Short problem:
Copy every line of the listing exactly.
┄┄┄┄┄┄┄┄┄┄
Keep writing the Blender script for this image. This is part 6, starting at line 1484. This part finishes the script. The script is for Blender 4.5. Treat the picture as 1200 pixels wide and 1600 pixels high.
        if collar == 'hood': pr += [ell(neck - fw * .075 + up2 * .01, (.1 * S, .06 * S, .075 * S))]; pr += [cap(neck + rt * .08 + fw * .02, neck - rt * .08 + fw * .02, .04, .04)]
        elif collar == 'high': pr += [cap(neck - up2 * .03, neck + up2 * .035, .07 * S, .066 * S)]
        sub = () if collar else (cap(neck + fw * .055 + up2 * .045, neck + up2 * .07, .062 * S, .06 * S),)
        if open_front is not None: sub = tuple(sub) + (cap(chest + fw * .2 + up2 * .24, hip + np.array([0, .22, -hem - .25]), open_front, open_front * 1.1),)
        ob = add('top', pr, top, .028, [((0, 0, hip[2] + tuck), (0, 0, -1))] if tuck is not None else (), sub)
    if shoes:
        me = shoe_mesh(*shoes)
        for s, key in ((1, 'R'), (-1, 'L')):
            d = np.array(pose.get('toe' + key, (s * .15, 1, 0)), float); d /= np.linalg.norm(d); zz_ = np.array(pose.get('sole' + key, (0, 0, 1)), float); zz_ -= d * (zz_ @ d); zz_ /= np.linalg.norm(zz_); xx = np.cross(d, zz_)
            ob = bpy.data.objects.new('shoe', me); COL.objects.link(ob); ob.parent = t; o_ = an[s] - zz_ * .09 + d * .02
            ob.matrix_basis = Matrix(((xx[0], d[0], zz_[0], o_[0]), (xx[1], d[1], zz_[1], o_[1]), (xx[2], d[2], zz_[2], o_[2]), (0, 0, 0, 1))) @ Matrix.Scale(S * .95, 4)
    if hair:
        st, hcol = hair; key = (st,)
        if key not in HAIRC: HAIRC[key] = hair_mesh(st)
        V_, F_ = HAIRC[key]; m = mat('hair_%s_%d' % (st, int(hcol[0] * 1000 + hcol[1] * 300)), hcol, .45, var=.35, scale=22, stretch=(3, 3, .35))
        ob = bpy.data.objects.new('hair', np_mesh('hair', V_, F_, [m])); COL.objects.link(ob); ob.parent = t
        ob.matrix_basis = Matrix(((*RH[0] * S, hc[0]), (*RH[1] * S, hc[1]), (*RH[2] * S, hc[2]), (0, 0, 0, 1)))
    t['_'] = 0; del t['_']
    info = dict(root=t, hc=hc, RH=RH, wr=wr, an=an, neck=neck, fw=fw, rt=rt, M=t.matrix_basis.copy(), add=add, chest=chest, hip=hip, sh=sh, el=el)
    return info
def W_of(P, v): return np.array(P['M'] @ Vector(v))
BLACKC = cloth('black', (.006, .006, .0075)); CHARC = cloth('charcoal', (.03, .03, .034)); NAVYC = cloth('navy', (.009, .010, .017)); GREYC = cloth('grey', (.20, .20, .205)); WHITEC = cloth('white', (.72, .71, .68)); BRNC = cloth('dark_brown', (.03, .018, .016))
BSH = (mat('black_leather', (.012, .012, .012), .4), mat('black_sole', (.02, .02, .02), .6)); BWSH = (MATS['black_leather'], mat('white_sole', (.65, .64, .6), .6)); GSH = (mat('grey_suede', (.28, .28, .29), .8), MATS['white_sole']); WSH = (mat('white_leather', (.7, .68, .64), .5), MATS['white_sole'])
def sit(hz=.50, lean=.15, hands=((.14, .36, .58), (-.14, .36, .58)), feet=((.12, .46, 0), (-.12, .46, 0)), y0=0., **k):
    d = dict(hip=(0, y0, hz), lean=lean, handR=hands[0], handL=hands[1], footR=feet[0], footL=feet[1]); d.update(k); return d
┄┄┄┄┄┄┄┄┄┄
Reply:
Keep writing the Blender script for this image. This is part 6, starting at line 1484. This part finishes the script. The script is for Blender 4.5. Treat the picture as 1200 pixels wide and 1600 pixels high.
        if collar == 'hood': pr += [ell(neck - fw * .075 + up2 * .01, (.1 * S, .06 * S, .075 * S))]; pr += [cap(neck + rt * .08 + fw * .02, neck - rt * .08 + fw * .02, .04, .04)]
        elif collar == 'high': pr += [cap(neck - up2 * .03, neck + up2 * .035, .07 * S, .066 * S)]
        sub = () if collar else (cap(neck + fw * .055 + up2 * .045, neck + up2 * .07, .062 * S, .06 * S),)
        if open_front is not None: sub = tuple(sub) + (cap(chest + fw * .2 + up2 * .24, hip + np.array([0, .22, -hem - .25]), open_front, open_front * 1.1),)
        ob = add('top', pr, top, .028, [((0, 0, hip[2] + tuck), (0, 0, -1))] if tuck is not None else (), sub)
    if shoes:
        me = shoe_mesh(*shoes)
        for s, key in ((1, 'R'), (-1, 'L')):
            d = np.array(pose.get('toe' + key, (s * .15, 1, 0)), float); d /= np.linalg.norm(d); zz_ = np.array(pose.get('sole' + key, (0, 0, 1)), float); zz_ -= d * (zz_ @ d); zz_ /= np.linalg.norm(zz_); xx = np.cross(d, zz_)
            ob = bpy.data.objects.new('shoe', me); COL.objects.link(ob); ob.parent = t; o_ = an[s] - zz_ * .09 + d * .02
            ob.matrix_basis = Matrix(((xx[0], d[0], zz_[0], o_[0]), (xx[1], d[1], zz_[1], o_[1]), (xx[2], d[2], zz_[2], o_[2]), (0, 0, 0, 1))) @ Matrix.Scale(S * .95, 4)
    if hair:
        st, hcol = hair; key = (st,)
        if key not in HAIRC: HAIRC[key] = hair_mesh(st)
        V_, F_ = HAIRC[key]; m = mat('hair_%s_%d' % (st, int(hcol[0] * 1000 + hcol[1] * 300)), hcol, .45, var=.35, scale=22, stretch=(3, 3, .35))
        ob = bpy.data.objects.new('hair', np_mesh('hair', V_, F_, [m])); COL.objects.link(ob); ob.parent = t
        ob.matrix_basis = Matrix(((*RH[0] * S, hc[0]), (*RH[1] * S, hc[1]), (*RH[2] * S, hc[2]), (0, 0, 0, 1)))
    t['_'] = 0; del t['_']
    info = dict(root=t, hc=hc, RH=RH, wr=wr, an=an, neck=neck, fw=fw, rt=rt, M=t.matrix_basis.copy(), add=add, chest=chest, hip=hip, sh=sh, el=el)
    return info
def W_of(P, v): return np.array(P['M'] @ Vector(v))
BLACKC = cloth('black', (.006, .006, .0075)); CHARC = cloth('charcoal', (.03, .03, .034)); NAVYC = cloth('navy', (.009, .010, .017)); GREYC = cloth('grey', (.20, .20, .205)); WHITEC = cloth('white', (.72, .71, .68)); BRNC = cloth('dark_brown', (.03, .018, .016))
BSH = (mat('black_leather', (.012, .012, .012), .4), mat('black_sole', (.02, .02, .02), .6)); BWSH = (MATS['black_leather'], mat('white_sole', (.65, .64, .6), .6)); GSH = (mat('grey_suede', (.28, .28, .29), .8), MATS['white_sole']); WSH = (mat('white_leather', (.7, .68, .64), .5), MATS['white_sole'])
def sit(hz=.50, lean=.15, hands=((.14, .36, .58), (-.14, .36, .58)), feet=((.12, .46, 0), (-.12, .46, 0)), y0=0., **k):
    d = dict(hip=(0, y0, hz), lean=lean, handR=hands[0], handL=hands[1], footR=feet[0], footL=feet[1]); d.update(k); return d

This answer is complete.